Opéras Kurt Weill américain à Bâle
Opéras

Kurt Weill américain à Bâle

07/11/2022
Ingo Höhn

Theater Basel, 29 octobre

Liza Elliott, femme d’affaires très en vue, directrice du magazine de mode Allure, se retrouve brutalement en proie à une totale indécision, autant en ce qui concerne sa vie professionnelle que sentimentale. Seul recours possible, des séances de psychanalyse, où elle raconte successivement ses rêves, voire les souvenirs de son enfance malheureuse…

À l’exception des fragments épars d’une chanson, qui émergent au fil de ces entretiens, et finiront par s’assembler sous la forme du célèbre « My Ship » final, toute la musique de Lady in the Dark se trouve ainsi regroupée en trois longs rêves (Glamour Dream, Wedding Dream et Circus Dream) – en somme, les trois actes d’une opérette, qui pourraient chacun avoir une existence indépendante.

C’est là l’un des charmes les plus surprenants de la pièce : ces passages du théâtre parlé à une musique continue, qui ouvrent tout à coup des perspectives beaucoup plus vastes, sans que l’on perde le fil d’une action qui reste chronologique et bien construite. L’anxiété chronique de l’héroïne, telle qu’elle est récapitulée dans « The Saga of Jenny », autre moment clé, finira par se résoudre, quand les bribes de la chanson « My Ship », présentes en filigrane un peu partout, s’assembleront enfin dans le bon ordre.

Avec pour atouts ce livret très original, signé par le scénariste et metteur en scène Moss Hart, qui s’était inspiré là de ses propres séances de psychanalyse, les « lyrics » percutants d’Ira Gershwin et, bien sûr, la musique de Kurt Weill (1900-1950), compositeur caméléon qui s’était adapté aux exigences de Broadway avec une aisance déconcertante, Lady in the Dark reste un bijou particulier dans l’histoire de la comédie musicale américaine. À tel point que l’ouvrage, créé en 1941, et joué à l’époque pendant près de cinq cents représentations, s’est plutôt installé aujourd’hui, a fortiori depuis la publication d’une bonne édition critique, sur de nombreuses scènes d’opéra.

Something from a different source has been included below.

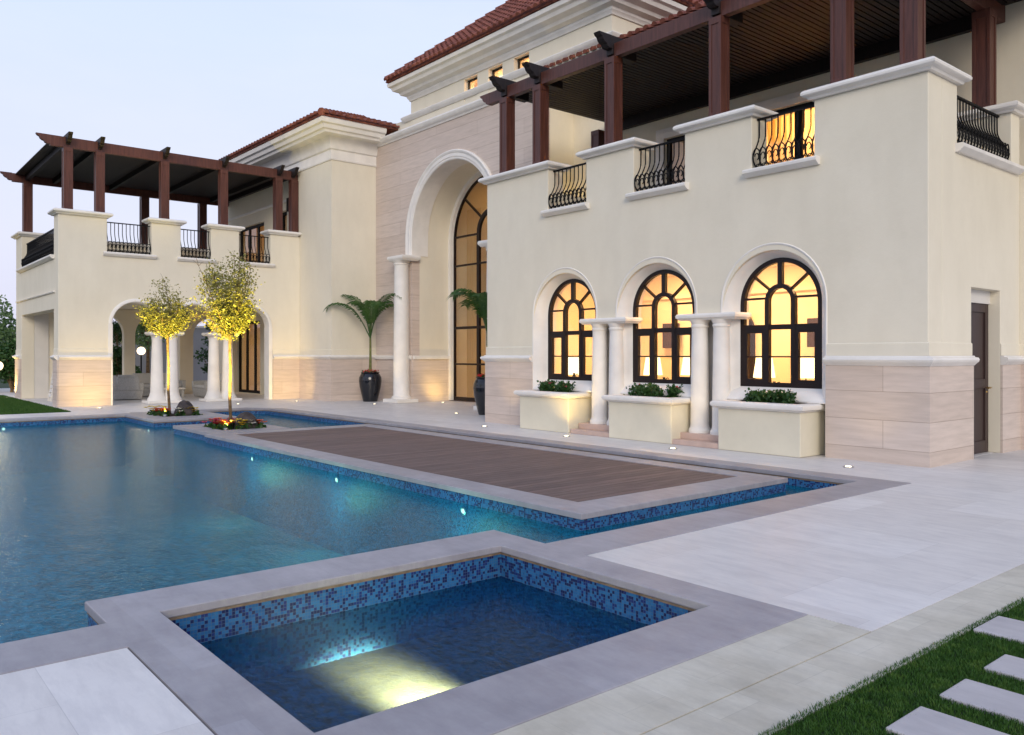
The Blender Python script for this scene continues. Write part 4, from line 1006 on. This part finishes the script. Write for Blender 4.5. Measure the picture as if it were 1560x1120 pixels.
# flowers
def flower_mesh(col, seed):
    rn = random.Random(seed); t = bpy.data.objects.new('flowering_plant', None); COL.objects.link(t)
    lb = MB(); leafcloud(lb, [(rn.gauss(0,.05),rn.gauss(0,.05),rn.uniform(0,.08)) for _ in range(50)], .07, rn); lb.build('foliage', 'shrub_leaf', t, smooth=0)
    fb = MB()
    for _ in range(7):
        c = Vector((rn.gauss(0,.05),rn.gauss(0,.05),rn.uniform(.08,.17)))
        for k in range(6):
            a = 2*PI*k/6; d = Vector((math.cos(a),math.sin(a),.35)); u = Vector((-math.sin(a),math.cos(a),0))
            fb.add([c, c+d*.04+u*.026, c+d*.07, c+d*.04-u*.026], [(0,1,2,3)])
    fb.build('blossom', col, t, smooth=0); t.scale = (1.35,1.35,1.3); return t
FL = {c: flower_mesh('petal_'+c, i+20) for i, c in enumerate(('red','orange','yellow','white','pink'))}
used = set()
def put_flower(col, x, y, lab, z=-.02):
    src = FL[col]
    if col not in used: src.location = (x,y,z); o = src; used.add(col)
    else: o = dup(src, (x,y,z))
    o['label'] = lab; o['category'] = 'flower'; o['group'] = 'flowering plants at the trees'
    return o
where1 = 'beside the smaller tree'; where2 = 'beside the taller tree'
for i, (c, x, y, s_) in enumerate((('yellow',-22.93,6.62,'leftmost'),('yellow',-22.86,6.85,'second from the left'),('orange',-22.55,6.62,'directly before the trunk'),('red',-22.42,6.75,'just right of the trunk'),('orange',-22.22,6.64,'in front of the boulder'),('white',-21.86,7.02,'right of the boulder'),('yellow',-21.88,7.35,'furthest right behind the boulder'))):
    put_flower(c, x, y, '%s flowering plant %s, %s' % (c, where1, s_))
for i, (c, x, y, s_) in enumerate((('orange',-18.2,6.62,'leftmost'),('red',-18.0,6.45,'second from the left'),('red',-17.95,6.85,'behind the trunk'),('pink',-17.68,6.42,'directly before the trunk'),('red',-17.5,6.55,'just right of the trunk'),('orange',-17.35,6.42,'before the boulder'),('yellow',-17.1,6.75,'right of the boulder'),('white',-17.08,7.0,'at the right edge'),('orange',-17.12,7.12,'furthest back'))):
    put_flower(c, x, y, '%s flowering plant %s, %s' % (c, where2, s_))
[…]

À Bâle, le choix d’une distribution composée surtout d’acteurs venant du théâtre parlé, nous ramène à une tradition plus authentique, avec toutes les limites que cela peut comporter. Hormis le jeune baryton Jan Rekeszus, dans le rôle du bellâtre Randy Curtis, voix fluette mais élégante, personne ne chante vraiment bien, et tout le monde doit bénéficier d’une amplification pour franchir la barrière sonore d’un orchestre relativement riche, dirigé par Thomas Wise avec une belle ampleur symphonique.

En revanche, la présence scénique et l’abattage de tous sont très convaincants, à commencer par la performance de l’actrice Delia Mayer, qui assume de bout en bout les exigences physiques de Liza Elliott, à défaut d’en avoir toute la voix. Excellent, aussi, Stefan Kurt en Russell Paxton, rôle essentiellement parlé, mais qui inclut le redoutable « Tschaikowsky », brévissime moment de délire, où il faut énumérer à la file le nom de cinquante compositeurs russes en moins de quarante secondes !

Mise en scène brillante de Martin G. Berger, mais sans divan de psychanalyse pour l’héroïne qui, à ces moments, fait simplement face à la salle, avec les interventions du thérapeute (ici féminin) en voix « off ». L’univers de la mode devient tout à fait contemporain, avec de nombreuses références au film Le Diable s’habille en Prada (The Devil Wears Prada, 2006), réalisé par David Frankel, voire des clins d’œil appuyés à une fluidité des genres bien moderne. Quant aux séquences de rêve, elles croulent, comme il se doit, sous les paillettes, les fleurs et les effets de machinerie les plus divers.

Dommage simplement qu’une traduction allemande, certes difficilement évitable, dénature un peu trop l’ensemble de ce spectacle joyeusement atypique.